(Records)
#####

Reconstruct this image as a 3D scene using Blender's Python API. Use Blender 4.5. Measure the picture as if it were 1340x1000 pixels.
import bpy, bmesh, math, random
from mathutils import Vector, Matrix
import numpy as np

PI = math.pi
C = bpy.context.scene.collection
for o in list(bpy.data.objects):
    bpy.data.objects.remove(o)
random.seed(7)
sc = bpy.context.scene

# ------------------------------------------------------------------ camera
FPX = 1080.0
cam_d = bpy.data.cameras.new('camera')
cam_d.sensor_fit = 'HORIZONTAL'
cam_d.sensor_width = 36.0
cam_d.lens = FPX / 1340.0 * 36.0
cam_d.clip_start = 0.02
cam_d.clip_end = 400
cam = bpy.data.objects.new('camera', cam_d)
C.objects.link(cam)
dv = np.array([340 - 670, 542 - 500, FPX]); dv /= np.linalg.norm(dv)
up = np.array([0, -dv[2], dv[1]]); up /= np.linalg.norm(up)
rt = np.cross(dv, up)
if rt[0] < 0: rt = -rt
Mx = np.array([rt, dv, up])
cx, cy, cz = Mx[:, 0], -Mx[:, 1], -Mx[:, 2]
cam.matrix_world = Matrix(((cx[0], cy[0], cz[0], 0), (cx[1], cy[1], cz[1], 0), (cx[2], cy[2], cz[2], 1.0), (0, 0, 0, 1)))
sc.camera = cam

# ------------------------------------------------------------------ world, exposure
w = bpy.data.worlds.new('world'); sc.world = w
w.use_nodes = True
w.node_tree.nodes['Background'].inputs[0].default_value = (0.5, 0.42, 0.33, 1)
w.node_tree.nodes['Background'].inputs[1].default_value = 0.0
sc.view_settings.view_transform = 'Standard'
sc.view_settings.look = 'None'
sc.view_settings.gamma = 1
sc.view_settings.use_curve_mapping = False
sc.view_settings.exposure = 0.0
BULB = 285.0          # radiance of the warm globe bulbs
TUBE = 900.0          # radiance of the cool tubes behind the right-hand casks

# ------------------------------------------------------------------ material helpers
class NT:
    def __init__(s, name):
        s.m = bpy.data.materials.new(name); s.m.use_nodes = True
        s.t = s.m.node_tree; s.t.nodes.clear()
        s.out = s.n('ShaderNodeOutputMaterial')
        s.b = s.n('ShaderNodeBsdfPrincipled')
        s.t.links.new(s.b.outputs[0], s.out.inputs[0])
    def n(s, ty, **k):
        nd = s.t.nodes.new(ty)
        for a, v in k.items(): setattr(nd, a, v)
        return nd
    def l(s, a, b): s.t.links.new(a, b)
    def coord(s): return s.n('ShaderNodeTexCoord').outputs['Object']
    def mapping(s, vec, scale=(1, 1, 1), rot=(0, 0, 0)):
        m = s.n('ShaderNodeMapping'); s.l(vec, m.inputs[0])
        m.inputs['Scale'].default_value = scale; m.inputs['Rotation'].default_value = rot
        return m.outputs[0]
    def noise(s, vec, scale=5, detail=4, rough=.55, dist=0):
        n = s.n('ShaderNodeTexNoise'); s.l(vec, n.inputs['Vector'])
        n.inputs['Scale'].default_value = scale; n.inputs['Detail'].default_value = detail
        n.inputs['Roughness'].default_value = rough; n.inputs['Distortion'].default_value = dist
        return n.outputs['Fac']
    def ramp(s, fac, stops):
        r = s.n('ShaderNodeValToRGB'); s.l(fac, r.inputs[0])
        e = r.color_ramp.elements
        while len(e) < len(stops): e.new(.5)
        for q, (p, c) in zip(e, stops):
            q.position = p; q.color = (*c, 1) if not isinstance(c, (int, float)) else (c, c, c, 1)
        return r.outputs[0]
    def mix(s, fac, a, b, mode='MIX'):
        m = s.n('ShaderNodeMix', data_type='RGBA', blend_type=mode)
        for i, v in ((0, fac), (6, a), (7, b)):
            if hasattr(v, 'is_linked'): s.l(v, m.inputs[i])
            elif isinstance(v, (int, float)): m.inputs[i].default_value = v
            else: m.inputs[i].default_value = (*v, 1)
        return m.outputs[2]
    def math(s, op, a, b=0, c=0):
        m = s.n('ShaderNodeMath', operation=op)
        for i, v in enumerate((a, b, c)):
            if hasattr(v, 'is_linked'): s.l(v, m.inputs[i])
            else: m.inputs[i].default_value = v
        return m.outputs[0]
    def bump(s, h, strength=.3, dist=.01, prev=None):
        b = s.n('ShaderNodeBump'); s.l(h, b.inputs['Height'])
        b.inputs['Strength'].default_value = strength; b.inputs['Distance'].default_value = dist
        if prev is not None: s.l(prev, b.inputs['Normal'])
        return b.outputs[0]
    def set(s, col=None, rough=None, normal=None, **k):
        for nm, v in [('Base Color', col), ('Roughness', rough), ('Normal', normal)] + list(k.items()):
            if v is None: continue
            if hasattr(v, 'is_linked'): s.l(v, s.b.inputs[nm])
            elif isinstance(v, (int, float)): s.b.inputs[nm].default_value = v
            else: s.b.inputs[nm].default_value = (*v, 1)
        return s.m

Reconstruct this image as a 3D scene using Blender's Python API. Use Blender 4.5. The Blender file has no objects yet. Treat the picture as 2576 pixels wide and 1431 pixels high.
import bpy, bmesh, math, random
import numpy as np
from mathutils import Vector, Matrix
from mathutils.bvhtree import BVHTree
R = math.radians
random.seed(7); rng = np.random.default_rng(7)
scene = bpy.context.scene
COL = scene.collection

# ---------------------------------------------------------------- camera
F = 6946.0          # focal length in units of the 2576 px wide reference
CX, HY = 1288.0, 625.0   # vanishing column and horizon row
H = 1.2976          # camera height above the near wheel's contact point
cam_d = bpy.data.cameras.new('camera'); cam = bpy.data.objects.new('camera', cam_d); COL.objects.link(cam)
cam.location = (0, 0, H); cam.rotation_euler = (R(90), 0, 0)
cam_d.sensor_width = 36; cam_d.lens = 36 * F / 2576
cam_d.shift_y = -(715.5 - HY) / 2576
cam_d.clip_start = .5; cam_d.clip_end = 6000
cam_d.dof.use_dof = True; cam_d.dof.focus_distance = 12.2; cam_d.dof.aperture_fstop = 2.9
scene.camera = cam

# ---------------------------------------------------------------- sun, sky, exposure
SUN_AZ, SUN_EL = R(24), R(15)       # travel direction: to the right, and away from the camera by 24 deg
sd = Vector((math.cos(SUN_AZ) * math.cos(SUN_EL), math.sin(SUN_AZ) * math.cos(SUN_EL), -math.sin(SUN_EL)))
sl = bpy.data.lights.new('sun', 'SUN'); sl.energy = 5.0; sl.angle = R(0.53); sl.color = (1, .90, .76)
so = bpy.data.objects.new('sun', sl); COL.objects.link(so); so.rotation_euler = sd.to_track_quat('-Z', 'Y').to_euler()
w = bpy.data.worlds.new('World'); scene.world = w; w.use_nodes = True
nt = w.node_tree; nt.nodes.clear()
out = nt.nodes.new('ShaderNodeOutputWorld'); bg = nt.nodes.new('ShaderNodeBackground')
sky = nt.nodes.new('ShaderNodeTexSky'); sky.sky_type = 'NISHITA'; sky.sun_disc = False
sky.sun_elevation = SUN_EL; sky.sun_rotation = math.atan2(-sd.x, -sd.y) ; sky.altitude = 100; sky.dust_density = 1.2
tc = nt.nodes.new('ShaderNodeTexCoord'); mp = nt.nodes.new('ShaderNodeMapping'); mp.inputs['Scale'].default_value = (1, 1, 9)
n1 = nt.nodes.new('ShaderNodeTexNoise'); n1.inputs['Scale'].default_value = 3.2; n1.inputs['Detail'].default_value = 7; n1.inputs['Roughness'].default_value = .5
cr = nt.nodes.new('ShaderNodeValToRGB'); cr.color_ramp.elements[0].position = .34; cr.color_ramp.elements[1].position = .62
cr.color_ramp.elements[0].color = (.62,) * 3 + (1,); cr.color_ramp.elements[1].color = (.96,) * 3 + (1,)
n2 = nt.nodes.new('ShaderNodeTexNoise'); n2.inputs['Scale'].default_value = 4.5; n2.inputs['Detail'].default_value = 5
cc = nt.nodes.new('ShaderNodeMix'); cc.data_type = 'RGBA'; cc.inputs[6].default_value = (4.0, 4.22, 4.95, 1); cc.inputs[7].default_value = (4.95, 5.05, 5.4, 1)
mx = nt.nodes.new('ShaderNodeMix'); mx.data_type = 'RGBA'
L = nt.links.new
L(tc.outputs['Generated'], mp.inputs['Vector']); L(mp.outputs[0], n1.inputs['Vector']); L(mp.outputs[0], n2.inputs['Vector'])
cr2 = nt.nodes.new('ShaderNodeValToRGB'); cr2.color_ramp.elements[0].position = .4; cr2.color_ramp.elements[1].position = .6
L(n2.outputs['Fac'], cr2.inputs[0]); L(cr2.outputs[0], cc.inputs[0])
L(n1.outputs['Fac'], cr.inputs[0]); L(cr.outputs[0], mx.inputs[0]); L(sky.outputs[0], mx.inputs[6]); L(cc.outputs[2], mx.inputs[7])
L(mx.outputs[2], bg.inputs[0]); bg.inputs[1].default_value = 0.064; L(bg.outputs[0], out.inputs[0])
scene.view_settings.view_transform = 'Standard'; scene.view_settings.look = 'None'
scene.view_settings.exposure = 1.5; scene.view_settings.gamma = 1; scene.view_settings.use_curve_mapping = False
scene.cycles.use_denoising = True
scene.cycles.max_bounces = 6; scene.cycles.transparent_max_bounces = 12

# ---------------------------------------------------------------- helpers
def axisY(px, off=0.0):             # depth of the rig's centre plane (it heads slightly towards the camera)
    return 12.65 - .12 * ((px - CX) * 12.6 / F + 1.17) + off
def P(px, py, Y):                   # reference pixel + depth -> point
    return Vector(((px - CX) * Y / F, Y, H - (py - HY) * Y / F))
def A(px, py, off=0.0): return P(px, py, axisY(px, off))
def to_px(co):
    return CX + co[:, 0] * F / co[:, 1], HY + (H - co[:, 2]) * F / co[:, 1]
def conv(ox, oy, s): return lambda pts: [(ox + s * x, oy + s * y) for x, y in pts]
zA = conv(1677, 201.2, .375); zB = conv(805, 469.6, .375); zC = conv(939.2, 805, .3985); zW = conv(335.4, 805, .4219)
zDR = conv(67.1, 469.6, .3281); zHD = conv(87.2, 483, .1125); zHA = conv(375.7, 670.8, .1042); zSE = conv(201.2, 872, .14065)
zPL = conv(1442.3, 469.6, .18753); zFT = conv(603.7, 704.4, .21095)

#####

= Given request =
Retype exactly what runs from the line containing "1431 pixels high." through the line containing "scene.camera = cam", both lines included, and stop there.

= Reply to the task =
Reconstruct this image as a 3D scene using Blender's Python API. Use Blender 4.5. The Blender file has no objects yet. Treat the picture as 2576 pixels wide and 1431 pixels high.
import bpy, bmesh, math, random
import numpy as np
from mathutils import Vector, Matrix
from mathutils.bvhtree import BVHTree
R = math.radians
random.seed(7); rng = np.random.default_rng(7)
scene = bpy.context.scene
COL = scene.collection

# ---------------------------------------------------------------- camera
F = 6946.0          # focal length in units of the 2576 px wide reference
CX, HY = 1288.0, 625.0   # vanishing column and horizon row
H = 1.2976          # camera height above the near wheel's contact point
cam_d = bpy.data.cameras.new('camera'); cam = bpy.data.objects.new('camera', cam_d); COL.objects.link(cam)
cam.location = (0, 0, H); cam.rotation_euler = (R(90), 0, 0)
cam_d.sensor_width = 36; cam_d.lens = 36 * F / 2576
cam_d.shift_y = -(715.5 - HY) / 2576
cam_d.clip_start = .5; cam_d.clip_end = 6000
cam_d.dof.use_dof = True; cam_d.dof.focus_distance = 12.2; cam_d.dof.aperture_fstop = 2.9
scene.camera = cam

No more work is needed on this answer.